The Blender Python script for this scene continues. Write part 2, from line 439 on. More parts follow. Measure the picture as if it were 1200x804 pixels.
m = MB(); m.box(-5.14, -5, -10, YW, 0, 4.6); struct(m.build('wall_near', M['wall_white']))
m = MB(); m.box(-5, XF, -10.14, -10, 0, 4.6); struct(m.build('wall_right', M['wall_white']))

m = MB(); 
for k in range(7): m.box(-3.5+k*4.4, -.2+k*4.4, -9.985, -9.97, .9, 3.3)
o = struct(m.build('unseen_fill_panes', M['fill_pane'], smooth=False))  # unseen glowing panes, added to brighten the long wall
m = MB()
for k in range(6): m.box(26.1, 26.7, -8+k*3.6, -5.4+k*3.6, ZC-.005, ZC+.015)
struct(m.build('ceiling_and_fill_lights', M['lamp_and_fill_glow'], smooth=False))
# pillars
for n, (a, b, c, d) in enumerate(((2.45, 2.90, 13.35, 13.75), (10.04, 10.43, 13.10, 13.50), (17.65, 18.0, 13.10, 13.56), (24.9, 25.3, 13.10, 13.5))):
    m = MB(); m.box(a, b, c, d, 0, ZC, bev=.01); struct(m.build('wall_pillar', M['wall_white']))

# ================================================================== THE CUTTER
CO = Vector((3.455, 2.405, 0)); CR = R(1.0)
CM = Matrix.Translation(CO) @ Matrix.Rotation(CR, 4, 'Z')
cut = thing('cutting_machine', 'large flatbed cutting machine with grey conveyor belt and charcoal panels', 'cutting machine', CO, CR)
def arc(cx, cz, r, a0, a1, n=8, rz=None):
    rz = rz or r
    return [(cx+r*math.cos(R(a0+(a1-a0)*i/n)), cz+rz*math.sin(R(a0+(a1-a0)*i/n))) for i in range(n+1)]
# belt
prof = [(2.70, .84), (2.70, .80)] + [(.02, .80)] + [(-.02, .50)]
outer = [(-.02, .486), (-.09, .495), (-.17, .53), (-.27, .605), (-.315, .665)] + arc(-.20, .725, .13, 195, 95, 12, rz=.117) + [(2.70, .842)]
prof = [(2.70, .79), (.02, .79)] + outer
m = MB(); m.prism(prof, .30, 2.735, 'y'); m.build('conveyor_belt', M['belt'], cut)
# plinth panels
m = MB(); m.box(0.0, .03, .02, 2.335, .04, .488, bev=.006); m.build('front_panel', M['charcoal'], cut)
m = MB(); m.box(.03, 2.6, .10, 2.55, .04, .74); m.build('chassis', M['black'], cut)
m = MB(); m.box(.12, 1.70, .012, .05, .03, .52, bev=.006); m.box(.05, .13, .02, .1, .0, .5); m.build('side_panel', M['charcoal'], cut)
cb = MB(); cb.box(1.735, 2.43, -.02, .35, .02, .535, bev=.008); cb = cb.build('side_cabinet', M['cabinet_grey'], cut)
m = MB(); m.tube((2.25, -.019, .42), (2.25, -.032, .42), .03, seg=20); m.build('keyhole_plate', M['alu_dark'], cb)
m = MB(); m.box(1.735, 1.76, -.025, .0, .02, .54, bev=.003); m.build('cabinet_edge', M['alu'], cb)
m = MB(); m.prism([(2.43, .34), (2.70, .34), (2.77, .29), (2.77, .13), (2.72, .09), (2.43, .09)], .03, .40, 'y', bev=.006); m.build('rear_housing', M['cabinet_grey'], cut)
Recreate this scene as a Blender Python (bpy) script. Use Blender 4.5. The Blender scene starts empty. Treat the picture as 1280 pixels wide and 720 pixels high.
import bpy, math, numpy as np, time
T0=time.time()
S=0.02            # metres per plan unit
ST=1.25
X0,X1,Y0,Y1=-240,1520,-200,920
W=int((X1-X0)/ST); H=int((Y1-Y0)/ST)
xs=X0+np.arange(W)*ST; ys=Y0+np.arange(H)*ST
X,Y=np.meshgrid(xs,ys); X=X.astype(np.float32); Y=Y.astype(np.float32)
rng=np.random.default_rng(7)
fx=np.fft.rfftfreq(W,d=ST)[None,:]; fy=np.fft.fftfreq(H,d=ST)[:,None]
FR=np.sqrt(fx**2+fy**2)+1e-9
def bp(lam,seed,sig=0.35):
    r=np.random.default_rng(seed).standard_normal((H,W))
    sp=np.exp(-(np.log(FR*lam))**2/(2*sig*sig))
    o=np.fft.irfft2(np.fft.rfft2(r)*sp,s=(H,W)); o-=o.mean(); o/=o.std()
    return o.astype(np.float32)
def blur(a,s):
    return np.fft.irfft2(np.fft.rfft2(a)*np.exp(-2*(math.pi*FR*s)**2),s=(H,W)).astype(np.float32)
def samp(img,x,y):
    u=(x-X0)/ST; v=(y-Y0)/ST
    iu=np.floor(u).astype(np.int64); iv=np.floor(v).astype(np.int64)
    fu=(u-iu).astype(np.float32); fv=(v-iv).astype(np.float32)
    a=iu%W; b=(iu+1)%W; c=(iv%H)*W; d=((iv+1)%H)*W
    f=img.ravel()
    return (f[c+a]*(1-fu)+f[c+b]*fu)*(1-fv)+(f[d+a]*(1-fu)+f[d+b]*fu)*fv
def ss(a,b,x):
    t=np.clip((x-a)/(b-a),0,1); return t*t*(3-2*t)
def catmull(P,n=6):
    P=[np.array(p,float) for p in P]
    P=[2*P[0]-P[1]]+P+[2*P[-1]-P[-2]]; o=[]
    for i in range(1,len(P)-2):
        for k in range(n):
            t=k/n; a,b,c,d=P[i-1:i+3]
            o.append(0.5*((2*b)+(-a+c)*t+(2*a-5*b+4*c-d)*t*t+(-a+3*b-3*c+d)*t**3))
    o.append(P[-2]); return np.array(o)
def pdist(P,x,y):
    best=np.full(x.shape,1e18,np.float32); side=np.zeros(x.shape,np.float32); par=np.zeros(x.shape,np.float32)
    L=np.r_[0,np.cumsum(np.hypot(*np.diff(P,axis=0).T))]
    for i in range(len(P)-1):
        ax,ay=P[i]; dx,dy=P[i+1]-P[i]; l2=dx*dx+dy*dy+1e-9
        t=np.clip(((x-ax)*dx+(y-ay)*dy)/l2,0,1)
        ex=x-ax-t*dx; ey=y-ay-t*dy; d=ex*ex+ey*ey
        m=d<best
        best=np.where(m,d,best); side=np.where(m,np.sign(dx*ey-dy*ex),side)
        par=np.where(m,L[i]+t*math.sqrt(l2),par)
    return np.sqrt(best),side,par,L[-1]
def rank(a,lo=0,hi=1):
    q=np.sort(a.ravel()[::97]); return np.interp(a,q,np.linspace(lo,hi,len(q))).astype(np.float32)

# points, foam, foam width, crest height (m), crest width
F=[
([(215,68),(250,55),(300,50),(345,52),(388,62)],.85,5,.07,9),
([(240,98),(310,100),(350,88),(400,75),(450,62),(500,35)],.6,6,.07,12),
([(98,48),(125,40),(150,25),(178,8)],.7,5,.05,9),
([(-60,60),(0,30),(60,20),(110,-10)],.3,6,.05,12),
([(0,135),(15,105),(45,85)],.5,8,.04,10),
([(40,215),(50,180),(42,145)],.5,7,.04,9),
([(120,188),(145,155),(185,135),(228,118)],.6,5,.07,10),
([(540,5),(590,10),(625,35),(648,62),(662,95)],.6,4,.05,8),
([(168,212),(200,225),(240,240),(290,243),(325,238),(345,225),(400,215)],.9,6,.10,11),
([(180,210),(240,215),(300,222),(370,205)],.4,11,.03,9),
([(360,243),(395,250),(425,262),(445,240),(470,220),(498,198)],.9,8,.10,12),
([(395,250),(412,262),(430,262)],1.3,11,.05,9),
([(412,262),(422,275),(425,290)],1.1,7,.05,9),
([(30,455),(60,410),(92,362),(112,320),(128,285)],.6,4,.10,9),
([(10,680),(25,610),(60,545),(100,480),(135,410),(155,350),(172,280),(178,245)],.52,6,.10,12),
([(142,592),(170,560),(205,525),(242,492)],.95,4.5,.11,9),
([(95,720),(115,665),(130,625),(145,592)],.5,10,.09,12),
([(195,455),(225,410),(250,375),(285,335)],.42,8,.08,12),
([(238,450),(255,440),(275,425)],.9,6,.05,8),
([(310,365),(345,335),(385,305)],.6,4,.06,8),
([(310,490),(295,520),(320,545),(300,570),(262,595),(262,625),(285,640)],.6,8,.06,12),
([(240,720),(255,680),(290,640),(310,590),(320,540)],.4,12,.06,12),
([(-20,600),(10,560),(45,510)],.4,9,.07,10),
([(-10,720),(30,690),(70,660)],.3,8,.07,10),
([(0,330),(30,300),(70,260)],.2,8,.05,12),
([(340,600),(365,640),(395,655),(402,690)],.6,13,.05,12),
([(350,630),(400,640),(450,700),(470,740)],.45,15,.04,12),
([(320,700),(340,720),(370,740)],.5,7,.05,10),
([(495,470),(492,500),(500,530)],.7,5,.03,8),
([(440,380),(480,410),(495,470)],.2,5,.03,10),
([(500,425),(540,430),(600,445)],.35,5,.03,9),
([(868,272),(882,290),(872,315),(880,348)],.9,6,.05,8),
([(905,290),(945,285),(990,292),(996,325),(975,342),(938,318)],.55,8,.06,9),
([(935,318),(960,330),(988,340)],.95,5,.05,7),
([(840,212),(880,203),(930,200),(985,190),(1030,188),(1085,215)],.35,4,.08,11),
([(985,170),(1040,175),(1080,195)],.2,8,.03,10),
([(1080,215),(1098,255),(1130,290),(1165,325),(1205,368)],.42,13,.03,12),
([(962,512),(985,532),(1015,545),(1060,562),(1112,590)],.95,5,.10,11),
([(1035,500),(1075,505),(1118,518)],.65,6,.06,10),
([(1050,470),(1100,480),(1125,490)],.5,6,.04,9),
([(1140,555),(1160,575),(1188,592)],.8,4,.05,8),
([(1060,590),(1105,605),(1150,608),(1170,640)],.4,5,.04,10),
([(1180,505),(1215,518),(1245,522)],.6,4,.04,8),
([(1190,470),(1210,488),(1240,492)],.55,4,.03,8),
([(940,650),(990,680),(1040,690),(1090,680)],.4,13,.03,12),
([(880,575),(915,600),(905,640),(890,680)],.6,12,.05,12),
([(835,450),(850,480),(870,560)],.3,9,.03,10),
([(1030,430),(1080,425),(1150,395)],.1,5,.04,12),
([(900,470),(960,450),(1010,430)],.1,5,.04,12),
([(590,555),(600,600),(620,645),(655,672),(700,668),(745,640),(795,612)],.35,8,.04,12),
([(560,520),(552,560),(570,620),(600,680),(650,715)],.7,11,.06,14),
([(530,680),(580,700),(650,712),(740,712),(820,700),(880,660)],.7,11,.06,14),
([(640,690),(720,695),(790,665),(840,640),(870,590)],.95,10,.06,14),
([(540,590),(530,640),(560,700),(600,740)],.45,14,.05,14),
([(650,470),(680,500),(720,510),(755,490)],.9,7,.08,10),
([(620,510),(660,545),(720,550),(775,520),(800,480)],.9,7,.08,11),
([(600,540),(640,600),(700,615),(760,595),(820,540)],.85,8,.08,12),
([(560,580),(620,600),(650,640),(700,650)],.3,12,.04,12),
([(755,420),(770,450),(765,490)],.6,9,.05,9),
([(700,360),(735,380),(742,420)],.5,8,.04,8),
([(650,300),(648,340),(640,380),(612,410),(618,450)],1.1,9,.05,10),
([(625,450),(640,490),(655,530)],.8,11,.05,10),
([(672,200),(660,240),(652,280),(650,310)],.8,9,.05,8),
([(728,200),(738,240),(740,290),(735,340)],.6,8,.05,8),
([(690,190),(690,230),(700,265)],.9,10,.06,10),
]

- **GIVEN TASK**
Repeat verbatim the opening run of entries, ending with the line that contains "m = MB(); m.box(-5, XF, -10.14, -10, 0, 4.6);".

- **ANSWER TO THIS TASK**
The Blender Python script for this scene continues. Write part 2, from line 439 on. More parts follow. Measure the picture as if it were 1200x804 pixels.
m = MB(); m.box(-5.14, -5, -10, YW, 0, 4.6); struct(m.build('wall_near', M['wall_white']))
m = MB(); m.box(-5, XF, -10.14, -10, 0, 4.6); struct(m.build('wall_right', M['wall_white']))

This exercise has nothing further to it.